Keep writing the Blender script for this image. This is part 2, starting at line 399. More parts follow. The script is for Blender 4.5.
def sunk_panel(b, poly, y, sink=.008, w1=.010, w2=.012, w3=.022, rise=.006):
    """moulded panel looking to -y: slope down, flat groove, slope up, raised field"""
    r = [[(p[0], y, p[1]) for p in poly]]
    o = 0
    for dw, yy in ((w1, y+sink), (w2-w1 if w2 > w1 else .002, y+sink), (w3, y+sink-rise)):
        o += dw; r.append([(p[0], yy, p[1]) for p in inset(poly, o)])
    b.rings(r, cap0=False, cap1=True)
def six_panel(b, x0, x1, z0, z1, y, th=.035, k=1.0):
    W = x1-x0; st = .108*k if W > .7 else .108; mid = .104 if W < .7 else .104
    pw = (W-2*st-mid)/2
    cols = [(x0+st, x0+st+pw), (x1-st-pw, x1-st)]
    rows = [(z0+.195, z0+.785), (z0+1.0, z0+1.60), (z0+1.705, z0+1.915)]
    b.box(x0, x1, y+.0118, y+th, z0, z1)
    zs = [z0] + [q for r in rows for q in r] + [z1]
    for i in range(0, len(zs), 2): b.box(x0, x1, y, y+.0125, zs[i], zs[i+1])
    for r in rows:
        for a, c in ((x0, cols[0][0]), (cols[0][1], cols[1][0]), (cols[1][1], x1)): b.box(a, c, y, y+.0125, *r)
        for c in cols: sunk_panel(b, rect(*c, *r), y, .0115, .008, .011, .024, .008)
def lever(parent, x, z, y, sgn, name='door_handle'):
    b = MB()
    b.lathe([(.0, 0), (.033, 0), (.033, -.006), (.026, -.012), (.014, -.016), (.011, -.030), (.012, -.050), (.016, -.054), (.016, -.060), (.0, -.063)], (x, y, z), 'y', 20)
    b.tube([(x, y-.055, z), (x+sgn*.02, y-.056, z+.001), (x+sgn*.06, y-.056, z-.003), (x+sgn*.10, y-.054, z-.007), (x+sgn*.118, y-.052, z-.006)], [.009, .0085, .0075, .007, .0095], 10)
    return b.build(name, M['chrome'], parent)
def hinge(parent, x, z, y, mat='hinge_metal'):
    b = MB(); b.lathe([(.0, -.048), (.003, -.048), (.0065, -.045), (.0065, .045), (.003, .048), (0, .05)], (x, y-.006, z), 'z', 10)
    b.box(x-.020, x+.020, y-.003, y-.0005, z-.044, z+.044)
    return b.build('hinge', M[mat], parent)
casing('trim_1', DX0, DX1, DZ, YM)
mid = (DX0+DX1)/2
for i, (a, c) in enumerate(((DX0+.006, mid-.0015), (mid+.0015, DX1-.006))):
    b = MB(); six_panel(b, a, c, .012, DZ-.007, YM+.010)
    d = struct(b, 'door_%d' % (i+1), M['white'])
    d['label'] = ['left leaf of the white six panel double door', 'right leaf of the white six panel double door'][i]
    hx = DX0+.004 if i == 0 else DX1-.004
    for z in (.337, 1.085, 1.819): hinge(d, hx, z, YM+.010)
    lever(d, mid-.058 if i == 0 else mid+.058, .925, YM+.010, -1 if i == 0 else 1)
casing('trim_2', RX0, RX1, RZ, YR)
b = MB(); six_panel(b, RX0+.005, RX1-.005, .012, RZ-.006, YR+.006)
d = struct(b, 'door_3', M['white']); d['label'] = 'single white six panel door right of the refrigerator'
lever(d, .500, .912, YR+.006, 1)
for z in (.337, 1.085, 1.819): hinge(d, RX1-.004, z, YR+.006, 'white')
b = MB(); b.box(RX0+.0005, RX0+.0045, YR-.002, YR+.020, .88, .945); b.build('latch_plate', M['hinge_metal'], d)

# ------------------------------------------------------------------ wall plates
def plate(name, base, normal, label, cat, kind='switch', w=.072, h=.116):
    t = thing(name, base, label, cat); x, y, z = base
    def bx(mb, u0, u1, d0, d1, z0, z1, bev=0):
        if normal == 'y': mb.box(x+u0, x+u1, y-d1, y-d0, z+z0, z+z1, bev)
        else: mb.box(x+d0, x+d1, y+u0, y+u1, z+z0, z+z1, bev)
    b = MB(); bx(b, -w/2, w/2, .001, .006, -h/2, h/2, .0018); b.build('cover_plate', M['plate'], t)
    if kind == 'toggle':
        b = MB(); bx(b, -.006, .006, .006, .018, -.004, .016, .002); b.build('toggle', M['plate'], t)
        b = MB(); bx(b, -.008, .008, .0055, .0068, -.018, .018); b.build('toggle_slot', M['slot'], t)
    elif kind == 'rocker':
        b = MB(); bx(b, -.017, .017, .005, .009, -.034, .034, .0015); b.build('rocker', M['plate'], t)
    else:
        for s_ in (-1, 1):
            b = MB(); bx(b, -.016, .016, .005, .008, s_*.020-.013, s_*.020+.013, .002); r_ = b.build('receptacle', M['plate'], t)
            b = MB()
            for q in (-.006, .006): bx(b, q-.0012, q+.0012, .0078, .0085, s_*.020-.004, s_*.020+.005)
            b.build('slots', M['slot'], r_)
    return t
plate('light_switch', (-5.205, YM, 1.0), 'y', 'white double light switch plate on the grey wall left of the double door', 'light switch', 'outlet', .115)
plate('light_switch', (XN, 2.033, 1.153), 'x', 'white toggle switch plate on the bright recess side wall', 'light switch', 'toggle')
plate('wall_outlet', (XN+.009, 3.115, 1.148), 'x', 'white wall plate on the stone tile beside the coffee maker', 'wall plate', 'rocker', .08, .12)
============
• PROBLEM DESCRIPTION: Quote the listing in full, please, keeping every line exact.

• THE REPLY:
Keep writing the Blender script for this image. This is part 2, starting at line 399. More parts follow. The script is for Blender 4.5.
def sunk_panel(b, poly, y, sink=.008, w1=.010, w2=.012, w3=.022, rise=.006):
    """moulded panel looking to -y: slope down, flat groove, slope up, raised field"""
    r = [[(p[0], y, p[1]) for p in poly]]
    o = 0
    for dw, yy in ((w1, y+sink), (w2-w1 if w2 > w1 else .002, y+sink), (w3, y+sink-rise)):
        o += dw; r.append([(p[0], yy, p[1]) for p in inset(poly, o)])
    b.rings(r, cap0=False, cap1=True)
def six_panel(b, x0, x1, z0, z1, y, th=.035, k=1.0):
    W = x1-x0; st = .108*k if W > .7 else .108; mid = .104 if W < .7 else .104
    pw = (W-2*st-mid)/2
    cols = [(x0+st, x0+st+pw), (x1-st-pw, x1-st)]
    rows = [(z0+.195, z0+.785), (z0+1.0, z0+1.60), (z0+1.705, z0+1.915)]
    b.box(x0, x1, y+.0118, y+th, z0, z1)
    zs = [z0] + [q for r in rows for q in r] + [z1]
    for i in range(0, len(zs), 2): b.box(x0, x1, y, y+.0125, zs[i], zs[i+1])
    for r in rows:
        for a, c in ((x0, cols[0][0]), (cols[0][1], cols[1][0]), (cols[1][1], x1)): b.box(a, c, y, y+.0125, *r)
        for c in cols: sunk_panel(b, rect(*c, *r), y, .0115, .008, .011, .024, .008)
def lever(parent, x, z, y, sgn, name='door_handle'):
    b = MB()
    b.lathe([(.0, 0), (.033, 0), (.033, -.006), (.026, -.012), (.014, -.016), (.011, -.030), (.012, -.050), (.016, -.054), (.016, -.060), (.0, -.063)], (x, y, z), 'y', 20)
    b.tube([(x, y-.055, z), (x+sgn*.02, y-.056, z+.001), (x+sgn*.06, y-.056, z-.003), (x+sgn*.10, y-.054, z-.007), (x+sgn*.118, y-.052, z-.006)], [.009, .0085, .0075, .007, .0095], 10)
    return b.build(name, M['chrome'], parent)
def hinge(parent, x, z, y, mat='hinge_metal'):
    b = MB(); b.lathe([(.0, -.048), (.003, -.048), (.0065, -.045), (.0065, .045), (.003, .048), (0, .05)], (x, y-.006, z), 'z', 10)
    b.box(x-.020, x+.020, y-.003, y-.0005, z-.044, z+.044)
    return b.build('hinge', M[mat], parent)
casing('trim_1', DX0, DX1, DZ, YM)
mid = (DX0+DX1)/2
for i, (a, c) in enumerate(((DX0+.006, mid-.0015), (mid+.0015, DX1-.006))):
    b = MB(); six_panel(b, a, c, .012, DZ-.007, YM+.010)
    d = struct(b, 'door_%d' % (i+1), M['white'])
    d['label'] = ['left leaf of the white six panel double door', 'right leaf of the white six panel double door'][i]
    hx = DX0+.004 if i == 0 else DX1-.004
    for z in (.337, 1.085, 1.819): hinge(d, hx, z, YM+.010)
    lever(d, mid-.058 if i == 0 else mid+.058, .925, YM+.010, -1 if i == 0 else 1)
casing('trim_2', RX0, RX1, RZ, YR)
b = MB(); six_panel(b, RX0+.005, RX1-.005, .012, RZ-.006, YR+.006)
d = struct(b, 'door_3', M['white']); d['label'] = 'single white six panel door right of the refrigerator'
lever(d, .500, .912, YR+.006, 1)
for z in (.337, 1.085, 1.819): hinge(d, RX1-.004, z, YR+.006, 'white')
b = MB(); b.box(RX0+.0005, RX0+.0045, YR-.002, YR+.020, .88, .945); b.build('latch_plate', M['hinge_metal'], d)

# ------------------------------------------------------------------ wall plates
def plate(name, base, normal, label, cat, kind='switch', w=.072, h=.116):
    t = thing(name, base, label, cat); x, y, z = base
    def bx(mb, u0, u1, d0, d1, z0, z1, bev=0):
        if normal == 'y': mb.box(x+u0, x+u1, y-d1, y-d0, z+z0, z+z1, bev)
        else: mb.box(x+d0, x+d1, y+u0, y+u1, z+z0, z+z1, bev)
    b = MB(); bx(b, -w/2, w/2, .001, .006, -h/2, h/2, .0018); b.build('cover_plate', M['plate'], t)
    if kind == 'toggle':
        b = MB(); bx(b, -.006, .006, .006, .018, -.004, .016, .002); b.build('toggle', M['plate'], t)
        b = MB(); bx(b, -.008, .008, .0055, .0068, -.018, .018); b.build('toggle_slot', M['slot'], t)
    elif kind == 'rocker':
        b = MB(); bx(b, -.017, .017, .005, .009, -.034, .034, .0015); b.build('rocker', M['plate'], t)
    else:
        for s_ in (-1, 1):
            b = MB(); bx(b, -.016, .016, .005, .008, s_*.020-.013, s_*.020+.013, .002); r_ = b.build('receptacle', M['plate'], t)
            b = MB()
            for q in (-.006, .006): bx(b, q-.0012, q+.0012, .0078, .0085, s_*.020-.004, s_*.020+.005)
            b.build('slots', M['slot'], r_)
    return t
plate('light_switch', (-5.205, YM, 1.0), 'y', 'white double light switch plate on the grey wall left of the double door', 'light switch', 'outlet', .115)
plate('light_switch', (XN, 2.033, 1.153), 'x', 'white toggle switch plate on the bright recess side wall', 'light switch', 'toggle')
plate('wall_outlet', (XN+.009, 3.115, 1.148), 'x', 'white wall plate on the stone tile beside the coffee maker', 'wall plate', 'rocker', .08, .12)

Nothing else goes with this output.